Os direitos dos outros

Leandro Martins
Na segunda-feira à noite – se fosse no dia seguinte atribuiria o caso às mentiras do 1.º de Abril – o meu espanto foi grande ao ouvir, na televisão, que a União Europeia e os Estados Unidos exigiam – isso mesmo, exigiam – que os resultados das eleições no Zimbabué fossem apurados e anunciados com rapidez.
É claro que os leitores já perceberam que o meu espanto não foi nenhum, habituados como estamos a estes destemperos imperiais. Mas a minha indignação não deixou de ser grande. Acho mesmo que no dia em que deixar de me indignar já não vale a pena viver.

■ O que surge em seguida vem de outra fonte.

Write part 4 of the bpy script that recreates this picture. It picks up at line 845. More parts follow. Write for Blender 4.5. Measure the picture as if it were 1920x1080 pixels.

Continua a ser espantoso, digo, continua a causar indignação a arrogância com que os Estados Unidos e os seus lacaios europeus, e outros mais, persistem em ditar ao mundo as suas próprias regras – que, aliás, não cumprem. Poderia imaginar-se alguma vez que um qualquer país «exigisse» aos Estados Unidos que publicasse «com rapidez» os resultados das suas eleições próprias? Que, por exemplo, quando da renhida disputa eleitoral para as presidenciais, em que Bush defrontou aquele senhor com nome de molho de tomate, um Estado qualquer – digamos, Portugal – pudesse «exigir» à Casa Branca e aos tribunais USA que deslindassem «rapidamente» quem tinha ganho? Depois de muitas peripécias, essas, sim, dignas de um país de coronéis e não de um estado democrático, a vitória foi dada novamente a Bush por uma juíza da Florida, onde reside o lobby que mais fortemente apoiou o descabelado e reaccionário Bush...
Mas as coisas ainda funcionam assim, neste Planeta à beira Sol plantado. Com grande apoio mediático que – volto a repetir o que na semana passada escrevi – vem publicado em tudo o que é órgão de comunicação ao serviço dos monopólios e do imperialismo.
Destes direitos humanos, nomeadamente dos direitos democráticos, não querem os comentadores e os locutores-jornalistas saber quando se trata dos Estados Unidos. Preferem defender os separatismos, os colonialismos, as invasões – tudo o que, em nome da liberdade e da democracia, o império decreta. Na imprensa escrita, falada e vista, o que continua a dar é o Tibete com o seu Dalai. Até na blogosfera há quem se irrite com os comentários que aqui publicamos. Uns bem plantados à direita; outros autonomeando-se de esquerda; outros ainda, de cartão envergonhado, assobiam para o lado, dando aos primeiros a razão que não têm.